According to scholar John Mueller, the military losses accepted by the Vietnamese communists, both the National Liberation Front (NLF, generally known in the US as "Viet Cong") and the North Vietnamese Army (NVA), were "virtually unprecedented in history." In fact, even the Japanese army of World War II (including kamikaze pilots), which has always been seen as the best example of military fanaticism, pales in comparison. The NLF and NVA took causalities at twice the rate of the Japanese army, for eight years running.

By contrast, America’s South Vietnamese allies, the Army of the Republic of Vietnam (ARVN), though lavishly armed by the US, were never a reliable fighting force. Often disparaged as "puppet troops", the ARVN were frequently the butt of American soldiers’ jokes, such as "Want to buy an ARVN rifle? It’s a good deal—it’s never been fired and has only been dropped once." After the US pullout, the ARVN were soon overwhelmed and defeated by the NVA, who then captured billions of dollars in US military equipment.

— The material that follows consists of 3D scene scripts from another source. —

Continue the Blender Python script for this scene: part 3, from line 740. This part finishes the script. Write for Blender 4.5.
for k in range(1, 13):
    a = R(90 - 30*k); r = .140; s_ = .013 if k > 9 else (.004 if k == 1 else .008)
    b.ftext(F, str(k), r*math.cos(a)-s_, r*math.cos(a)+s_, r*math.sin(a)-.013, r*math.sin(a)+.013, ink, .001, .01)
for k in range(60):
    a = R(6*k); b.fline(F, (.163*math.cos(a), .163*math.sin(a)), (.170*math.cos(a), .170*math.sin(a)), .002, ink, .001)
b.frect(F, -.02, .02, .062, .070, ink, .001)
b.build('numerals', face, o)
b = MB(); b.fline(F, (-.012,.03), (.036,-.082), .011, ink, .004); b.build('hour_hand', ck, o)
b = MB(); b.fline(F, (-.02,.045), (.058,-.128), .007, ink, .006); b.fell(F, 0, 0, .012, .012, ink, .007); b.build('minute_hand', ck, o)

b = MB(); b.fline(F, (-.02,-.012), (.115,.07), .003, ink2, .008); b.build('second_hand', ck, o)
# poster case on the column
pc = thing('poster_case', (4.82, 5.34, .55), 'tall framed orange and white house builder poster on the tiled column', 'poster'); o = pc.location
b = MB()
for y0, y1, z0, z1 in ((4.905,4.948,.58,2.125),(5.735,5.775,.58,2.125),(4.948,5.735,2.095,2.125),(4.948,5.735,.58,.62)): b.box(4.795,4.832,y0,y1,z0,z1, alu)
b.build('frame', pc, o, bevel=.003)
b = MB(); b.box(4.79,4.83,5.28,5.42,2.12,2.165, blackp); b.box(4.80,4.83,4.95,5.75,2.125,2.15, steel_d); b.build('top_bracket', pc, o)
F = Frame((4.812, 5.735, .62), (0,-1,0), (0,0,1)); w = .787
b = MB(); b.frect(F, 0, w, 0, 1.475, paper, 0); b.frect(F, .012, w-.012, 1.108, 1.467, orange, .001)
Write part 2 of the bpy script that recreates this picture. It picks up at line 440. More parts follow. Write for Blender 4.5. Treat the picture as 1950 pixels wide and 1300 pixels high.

Placed in the impossible position of fighting to "defend" a hostile population while forced to commit countless atrocities against civilians caught in the middle, the morale of the average American draftee collapsed as the war went on. The first reported occurrence of mass mutiny took place on August 24, 1968 when, after four days of failed assaults on an NVA bunker, the 60 men remaining in Alpha company refused to fight, despite the fact that they knew that the standard punishment for mutiny was the firing squad. Mutinies soon because so common that the Pentagon brass assigned them the gentler name of "combat refusals."

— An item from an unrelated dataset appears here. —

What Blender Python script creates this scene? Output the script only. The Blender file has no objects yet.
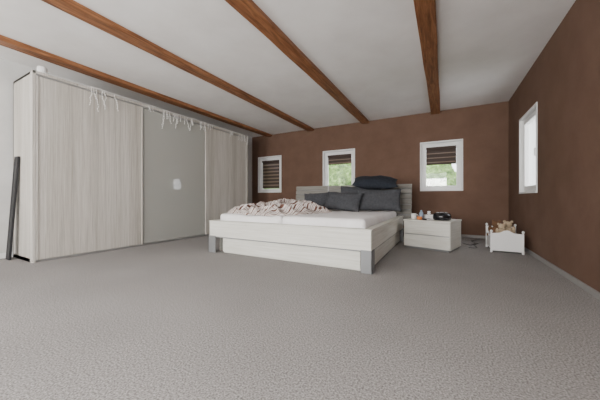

At the same time, the "fragging" (killing by fragmentation weapon) of American officers who put soldiers’ lives at risk by seeking out the enemy became so common that many officers refused to allow their troops to carry grenades. Desertion and instances of AWOL (Absence Without Leave) skyrocketed during the war’s later years, and the Pentagon estimates that 500,000 soldiers either were AWOL at some point or outright deserted during the Vietnam War.

The idea that the Americans lost because they weren’t trying to win is simply false. The US dropped more bombs on Vietnam than all of the combatants in W.W.II dropped on each other combined. The US—with 10 times the population of communist North Vietnam and infinitely more national wealth—used 60% of its total infantry and Marines, 50% of its strategic air force, and over 10 million tons of bombs.

Of course, the NLF and NVA never beat the US Army in a major battle but, wisely, this was never their strategy. Instead, they sought to make the war so costly for us that we would be unwilling to pay the price and would leave—the same strategy they had used to defeat France during the First Indochina War (1946-1954).

Before the war Vietnamese Communist leader Ho Chi Minh said, "In this war you will kill 10 of us for every one of you we kill, but in the end it is you who will tire of it." As it turned out, the ratio was closer to 20 to 1, but let’s give the devil his due. Like it or not, the Vietnamese Communists won not because of antiwar protesters, but because their soldiers were willing to do whatever they had to do to win.